PROMPT: Retype only what runs from the beginning of the data through the line with "scene.camera = camo"; please omit the pictures and keep every line exact.

DATA BLOCK:
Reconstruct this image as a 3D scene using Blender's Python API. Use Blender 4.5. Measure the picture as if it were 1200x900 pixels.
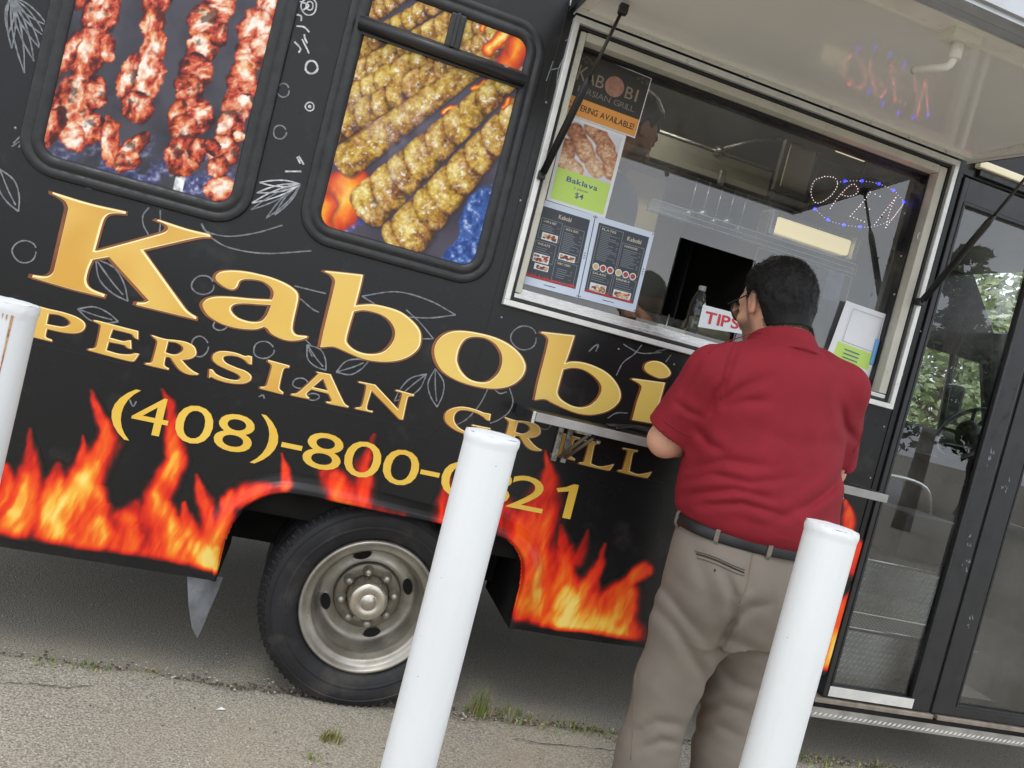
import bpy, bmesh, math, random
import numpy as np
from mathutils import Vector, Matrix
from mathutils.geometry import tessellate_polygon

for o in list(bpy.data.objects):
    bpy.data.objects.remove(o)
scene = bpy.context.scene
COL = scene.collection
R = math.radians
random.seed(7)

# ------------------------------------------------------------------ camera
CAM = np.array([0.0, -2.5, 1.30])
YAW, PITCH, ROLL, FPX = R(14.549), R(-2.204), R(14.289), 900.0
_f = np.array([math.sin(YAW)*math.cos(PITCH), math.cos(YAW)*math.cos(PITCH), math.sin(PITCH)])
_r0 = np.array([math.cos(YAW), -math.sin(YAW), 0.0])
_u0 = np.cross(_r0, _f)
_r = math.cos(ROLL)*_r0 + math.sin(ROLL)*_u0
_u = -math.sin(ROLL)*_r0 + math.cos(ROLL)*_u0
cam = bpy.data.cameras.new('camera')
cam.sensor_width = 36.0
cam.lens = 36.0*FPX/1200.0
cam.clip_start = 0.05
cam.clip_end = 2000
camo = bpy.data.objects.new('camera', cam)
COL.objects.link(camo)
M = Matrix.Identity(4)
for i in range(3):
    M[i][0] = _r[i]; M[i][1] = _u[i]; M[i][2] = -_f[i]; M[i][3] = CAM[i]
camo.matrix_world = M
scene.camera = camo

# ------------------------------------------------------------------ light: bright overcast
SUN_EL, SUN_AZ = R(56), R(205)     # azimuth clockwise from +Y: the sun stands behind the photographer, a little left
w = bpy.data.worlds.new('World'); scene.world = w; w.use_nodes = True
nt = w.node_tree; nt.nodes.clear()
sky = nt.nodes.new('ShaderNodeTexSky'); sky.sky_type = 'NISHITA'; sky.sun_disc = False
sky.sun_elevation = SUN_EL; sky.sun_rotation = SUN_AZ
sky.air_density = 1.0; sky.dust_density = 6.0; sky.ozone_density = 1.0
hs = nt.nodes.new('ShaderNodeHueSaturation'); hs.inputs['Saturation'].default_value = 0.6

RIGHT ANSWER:
Reconstruct this image as a 3D scene using Blender's Python API. Use Blender 4.5. Measure the picture as if it were 1200x900 pixels.
import bpy, bmesh, math, random
import numpy as np
from mathutils import Vector, Matrix
from mathutils.geometry import tessellate_polygon

for o in list(bpy.data.objects):
    bpy.data.objects.remove(o)
scene = bpy.context.scene
COL = scene.collection
R = math.radians
random.seed(7)

# ------------------------------------------------------------------ camera
CAM = np.array([0.0, -2.5, 1.30])
YAW, PITCH, ROLL, FPX = R(14.549), R(-2.204), R(14.289), 900.0
_f = np.array([math.sin(YAW)*math.cos(PITCH), math.cos(YAW)*math.cos(PITCH), math.sin(PITCH)])
_r0 = np.array([math.cos(YAW), -math.sin(YAW), 0.0])
_u0 = np.cross(_r0, _f)
_r = math.cos(ROLL)*_r0 + math.sin(ROLL)*_u0
_u = -math.sin(ROLL)*_r0 + math.cos(ROLL)*_u0
cam = bpy.data.cameras.new('camera')
cam.sensor_width = 36.0
cam.lens = 36.0*FPX/1200.0
cam.clip_start = 0.05
cam.clip_end = 2000
camo = bpy.data.objects.new('camera', cam)
COL.objects.link(camo)
M = Matrix.Identity(4)
for i in range(3):
    M[i][0] = _r[i]; M[i][1] = _u[i]; M[i][2] = -_f[i]; M[i][3] = CAM[i]
camo.matrix_world = M
scene.camera = camo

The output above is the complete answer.